What is needed is an exact copy of the lines from the one containing "were 2240x1260 pixels." to the one containing "the loveseat', 'paper')", both lines included, and no other lines.

Data entries:
## Start

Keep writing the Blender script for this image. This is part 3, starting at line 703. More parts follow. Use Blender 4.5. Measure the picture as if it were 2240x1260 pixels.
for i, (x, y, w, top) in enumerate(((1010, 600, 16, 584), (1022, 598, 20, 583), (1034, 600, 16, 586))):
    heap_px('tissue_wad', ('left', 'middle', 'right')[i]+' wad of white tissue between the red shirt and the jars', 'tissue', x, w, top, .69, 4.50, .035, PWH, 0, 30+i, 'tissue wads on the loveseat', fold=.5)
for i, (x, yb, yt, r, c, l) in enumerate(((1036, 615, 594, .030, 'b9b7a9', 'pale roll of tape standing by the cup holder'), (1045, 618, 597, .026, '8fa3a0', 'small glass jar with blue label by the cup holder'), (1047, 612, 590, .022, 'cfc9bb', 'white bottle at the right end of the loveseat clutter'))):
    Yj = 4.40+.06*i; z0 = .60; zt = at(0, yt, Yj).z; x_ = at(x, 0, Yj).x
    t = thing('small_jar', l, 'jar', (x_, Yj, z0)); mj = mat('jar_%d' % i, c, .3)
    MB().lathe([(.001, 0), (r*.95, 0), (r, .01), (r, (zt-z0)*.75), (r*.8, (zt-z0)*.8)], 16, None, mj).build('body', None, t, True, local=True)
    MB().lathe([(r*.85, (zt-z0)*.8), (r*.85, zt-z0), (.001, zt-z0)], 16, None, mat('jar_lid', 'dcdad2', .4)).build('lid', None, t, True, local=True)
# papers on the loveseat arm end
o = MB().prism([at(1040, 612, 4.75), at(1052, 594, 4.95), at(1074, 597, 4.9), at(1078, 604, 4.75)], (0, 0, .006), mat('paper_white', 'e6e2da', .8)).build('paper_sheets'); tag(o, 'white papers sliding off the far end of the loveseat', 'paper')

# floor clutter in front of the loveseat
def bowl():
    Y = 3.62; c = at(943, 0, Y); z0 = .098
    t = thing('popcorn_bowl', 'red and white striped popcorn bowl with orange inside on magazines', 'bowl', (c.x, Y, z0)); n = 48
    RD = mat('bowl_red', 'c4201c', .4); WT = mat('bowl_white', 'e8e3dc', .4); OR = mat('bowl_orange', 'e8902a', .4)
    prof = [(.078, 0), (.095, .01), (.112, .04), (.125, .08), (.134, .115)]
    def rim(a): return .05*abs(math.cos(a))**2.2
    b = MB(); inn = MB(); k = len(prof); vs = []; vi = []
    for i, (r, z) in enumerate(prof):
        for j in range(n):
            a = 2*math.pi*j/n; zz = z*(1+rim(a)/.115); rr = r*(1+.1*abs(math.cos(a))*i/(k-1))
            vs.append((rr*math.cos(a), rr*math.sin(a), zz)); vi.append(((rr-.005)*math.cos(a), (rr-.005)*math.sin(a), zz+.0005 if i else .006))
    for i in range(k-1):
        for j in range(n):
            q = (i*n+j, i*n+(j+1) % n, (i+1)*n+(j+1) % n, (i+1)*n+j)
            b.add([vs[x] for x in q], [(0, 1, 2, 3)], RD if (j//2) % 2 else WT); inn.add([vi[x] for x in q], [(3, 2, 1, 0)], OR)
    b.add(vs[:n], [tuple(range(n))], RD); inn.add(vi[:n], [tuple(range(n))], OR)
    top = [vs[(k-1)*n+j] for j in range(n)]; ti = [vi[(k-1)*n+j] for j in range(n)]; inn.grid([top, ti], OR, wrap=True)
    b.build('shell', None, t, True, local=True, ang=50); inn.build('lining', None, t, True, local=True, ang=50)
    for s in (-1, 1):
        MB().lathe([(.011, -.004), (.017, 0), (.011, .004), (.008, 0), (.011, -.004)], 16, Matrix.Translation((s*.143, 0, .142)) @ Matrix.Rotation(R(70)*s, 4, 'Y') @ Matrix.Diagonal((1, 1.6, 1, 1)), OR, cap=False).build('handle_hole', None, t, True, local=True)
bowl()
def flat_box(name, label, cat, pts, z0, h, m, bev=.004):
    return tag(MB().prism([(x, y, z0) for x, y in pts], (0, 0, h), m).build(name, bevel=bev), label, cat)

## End
## Start

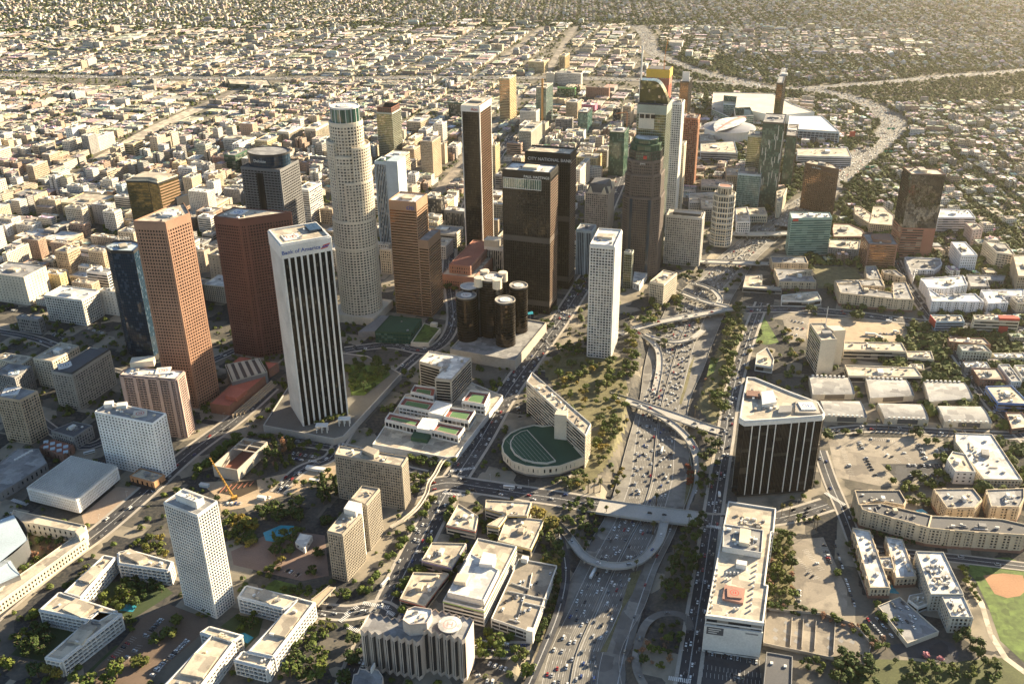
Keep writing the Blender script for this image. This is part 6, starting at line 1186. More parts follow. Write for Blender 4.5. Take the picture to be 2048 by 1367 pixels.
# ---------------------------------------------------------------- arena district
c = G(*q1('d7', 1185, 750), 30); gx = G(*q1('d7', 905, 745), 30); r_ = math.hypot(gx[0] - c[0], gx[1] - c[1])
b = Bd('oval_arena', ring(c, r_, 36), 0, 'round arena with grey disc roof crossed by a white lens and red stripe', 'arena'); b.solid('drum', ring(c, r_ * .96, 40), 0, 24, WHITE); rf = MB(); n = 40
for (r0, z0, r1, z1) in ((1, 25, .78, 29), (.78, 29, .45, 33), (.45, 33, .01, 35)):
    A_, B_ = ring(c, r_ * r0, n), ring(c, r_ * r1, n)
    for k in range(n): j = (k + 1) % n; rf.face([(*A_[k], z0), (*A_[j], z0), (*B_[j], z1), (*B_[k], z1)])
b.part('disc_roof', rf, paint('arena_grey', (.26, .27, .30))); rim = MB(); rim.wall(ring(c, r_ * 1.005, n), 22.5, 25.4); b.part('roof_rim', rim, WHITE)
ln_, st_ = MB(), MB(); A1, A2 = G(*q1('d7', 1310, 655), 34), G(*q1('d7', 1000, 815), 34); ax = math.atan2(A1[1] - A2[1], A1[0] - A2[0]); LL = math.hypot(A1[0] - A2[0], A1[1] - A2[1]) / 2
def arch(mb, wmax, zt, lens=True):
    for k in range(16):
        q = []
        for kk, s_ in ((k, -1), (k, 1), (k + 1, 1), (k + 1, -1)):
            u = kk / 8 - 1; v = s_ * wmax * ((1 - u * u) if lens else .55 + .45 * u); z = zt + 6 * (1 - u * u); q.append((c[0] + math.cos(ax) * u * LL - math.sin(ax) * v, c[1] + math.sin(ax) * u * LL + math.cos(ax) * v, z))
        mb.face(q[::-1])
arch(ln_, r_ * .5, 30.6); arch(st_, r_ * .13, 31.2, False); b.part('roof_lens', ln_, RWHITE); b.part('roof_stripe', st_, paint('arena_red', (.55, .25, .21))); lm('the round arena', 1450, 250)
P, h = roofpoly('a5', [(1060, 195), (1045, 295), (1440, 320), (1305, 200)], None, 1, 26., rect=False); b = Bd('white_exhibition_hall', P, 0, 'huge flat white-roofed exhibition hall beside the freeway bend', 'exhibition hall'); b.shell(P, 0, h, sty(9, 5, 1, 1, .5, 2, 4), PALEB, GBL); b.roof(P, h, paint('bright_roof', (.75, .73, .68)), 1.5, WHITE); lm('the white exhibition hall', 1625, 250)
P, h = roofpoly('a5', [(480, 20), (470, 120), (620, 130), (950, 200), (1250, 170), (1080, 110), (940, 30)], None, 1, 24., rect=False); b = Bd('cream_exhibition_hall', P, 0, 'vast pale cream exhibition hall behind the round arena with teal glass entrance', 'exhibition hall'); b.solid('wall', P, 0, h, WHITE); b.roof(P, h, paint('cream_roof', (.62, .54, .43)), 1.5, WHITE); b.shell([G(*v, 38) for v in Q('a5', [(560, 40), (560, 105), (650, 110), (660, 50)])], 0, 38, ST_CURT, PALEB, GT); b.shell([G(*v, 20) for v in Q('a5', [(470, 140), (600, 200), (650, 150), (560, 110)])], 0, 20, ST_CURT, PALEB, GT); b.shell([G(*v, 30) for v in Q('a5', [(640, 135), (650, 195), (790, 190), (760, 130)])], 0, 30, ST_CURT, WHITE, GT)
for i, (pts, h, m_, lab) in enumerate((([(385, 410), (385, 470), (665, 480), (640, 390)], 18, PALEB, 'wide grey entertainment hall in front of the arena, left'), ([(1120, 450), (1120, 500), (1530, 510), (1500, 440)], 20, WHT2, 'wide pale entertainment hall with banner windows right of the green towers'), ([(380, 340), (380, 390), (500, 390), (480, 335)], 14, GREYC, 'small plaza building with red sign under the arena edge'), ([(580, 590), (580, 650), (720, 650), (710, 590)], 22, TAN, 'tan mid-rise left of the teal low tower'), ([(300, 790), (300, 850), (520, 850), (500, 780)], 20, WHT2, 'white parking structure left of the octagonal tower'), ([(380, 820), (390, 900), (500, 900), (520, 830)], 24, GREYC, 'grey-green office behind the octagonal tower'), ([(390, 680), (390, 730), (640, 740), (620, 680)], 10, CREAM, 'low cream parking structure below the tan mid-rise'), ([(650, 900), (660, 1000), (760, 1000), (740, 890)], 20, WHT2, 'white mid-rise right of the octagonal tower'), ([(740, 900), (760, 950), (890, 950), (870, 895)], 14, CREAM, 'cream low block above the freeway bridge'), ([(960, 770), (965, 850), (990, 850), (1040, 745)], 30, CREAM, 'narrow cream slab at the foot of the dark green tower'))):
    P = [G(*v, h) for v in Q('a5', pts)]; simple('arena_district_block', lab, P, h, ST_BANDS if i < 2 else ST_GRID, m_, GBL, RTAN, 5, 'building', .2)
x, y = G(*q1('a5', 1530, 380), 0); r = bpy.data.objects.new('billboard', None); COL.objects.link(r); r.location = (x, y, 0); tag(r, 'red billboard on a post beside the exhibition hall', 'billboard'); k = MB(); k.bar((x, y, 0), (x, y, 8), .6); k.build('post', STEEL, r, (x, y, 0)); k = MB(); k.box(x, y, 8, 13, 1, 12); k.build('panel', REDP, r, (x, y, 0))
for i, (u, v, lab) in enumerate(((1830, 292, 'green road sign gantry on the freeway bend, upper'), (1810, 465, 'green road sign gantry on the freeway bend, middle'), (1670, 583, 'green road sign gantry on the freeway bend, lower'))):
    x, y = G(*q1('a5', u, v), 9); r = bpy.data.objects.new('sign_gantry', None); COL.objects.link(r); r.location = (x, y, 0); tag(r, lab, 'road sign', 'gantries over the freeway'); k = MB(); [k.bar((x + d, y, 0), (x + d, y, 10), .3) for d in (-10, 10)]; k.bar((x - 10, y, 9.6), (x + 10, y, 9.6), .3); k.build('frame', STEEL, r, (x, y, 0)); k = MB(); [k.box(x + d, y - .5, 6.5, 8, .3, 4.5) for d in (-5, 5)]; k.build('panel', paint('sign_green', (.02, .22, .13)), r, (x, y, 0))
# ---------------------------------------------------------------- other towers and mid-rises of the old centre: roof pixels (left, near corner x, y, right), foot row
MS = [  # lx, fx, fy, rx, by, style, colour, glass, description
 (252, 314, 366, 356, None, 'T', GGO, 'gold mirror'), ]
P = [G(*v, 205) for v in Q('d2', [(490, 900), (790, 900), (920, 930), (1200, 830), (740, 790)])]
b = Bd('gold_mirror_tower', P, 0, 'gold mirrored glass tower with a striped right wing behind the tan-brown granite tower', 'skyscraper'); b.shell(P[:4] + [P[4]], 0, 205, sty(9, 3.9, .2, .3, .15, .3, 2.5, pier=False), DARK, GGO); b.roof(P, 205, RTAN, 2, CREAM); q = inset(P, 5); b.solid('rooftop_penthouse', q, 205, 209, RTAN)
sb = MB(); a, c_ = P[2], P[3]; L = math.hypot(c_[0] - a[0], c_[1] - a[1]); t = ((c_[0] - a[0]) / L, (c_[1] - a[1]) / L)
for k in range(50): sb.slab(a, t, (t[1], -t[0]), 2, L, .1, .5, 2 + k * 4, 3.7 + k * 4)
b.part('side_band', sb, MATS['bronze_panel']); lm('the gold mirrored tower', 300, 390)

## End

Problem solution:
Keep writing the Blender script for this image. This is part 3, starting at line 703. More parts follow. Use Blender 4.5. Measure the picture as if it were 2240x1260 pixels.
for i, (x, y, w, top) in enumerate(((1010, 600, 16, 584), (1022, 598, 20, 583), (1034, 600, 16, 586))):
    heap_px('tissue_wad', ('left', 'middle', 'right')[i]+' wad of white tissue between the red shirt and the jars', 'tissue', x, w, top, .69, 4.50, .035, PWH, 0, 30+i, 'tissue wads on the loveseat', fold=.5)
for i, (x, yb, yt, r, c, l) in enumerate(((1036, 615, 594, .030, 'b9b7a9', 'pale roll of tape standing by the cup holder'), (1045, 618, 597, .026, '8fa3a0', 'small glass jar with blue label by the cup holder'), (1047, 612, 590, .022, 'cfc9bb', 'white bottle at the right end of the loveseat clutter'))):
    Yj = 4.40+.06*i; z0 = .60; zt = at(0, yt, Yj).z; x_ = at(x, 0, Yj).x
    t = thing('small_jar', l, 'jar', (x_, Yj, z0)); mj = mat('jar_%d' % i, c, .3)
    MB().lathe([(.001, 0), (r*.95, 0), (r, .01), (r, (zt-z0)*.75), (r*.8, (zt-z0)*.8)], 16, None, mj).build('body', None, t, True, local=True)
    MB().lathe([(r*.85, (zt-z0)*.8), (r*.85, zt-z0), (.001, zt-z0)], 16, None, mat('jar_lid', 'dcdad2', .4)).build('lid', None, t, True, local=True)
# papers on the loveseat arm end
o = MB().prism([at(1040, 612, 4.75), at(1052, 594, 4.95), at(1074, 597, 4.9), at(1078, 604, 4.75)], (0, 0, .006), mat('paper_white', 'e6e2da', .8)).build('paper_sheets'); tag(o, 'white papers sliding off the far end of the loveseat', 'paper')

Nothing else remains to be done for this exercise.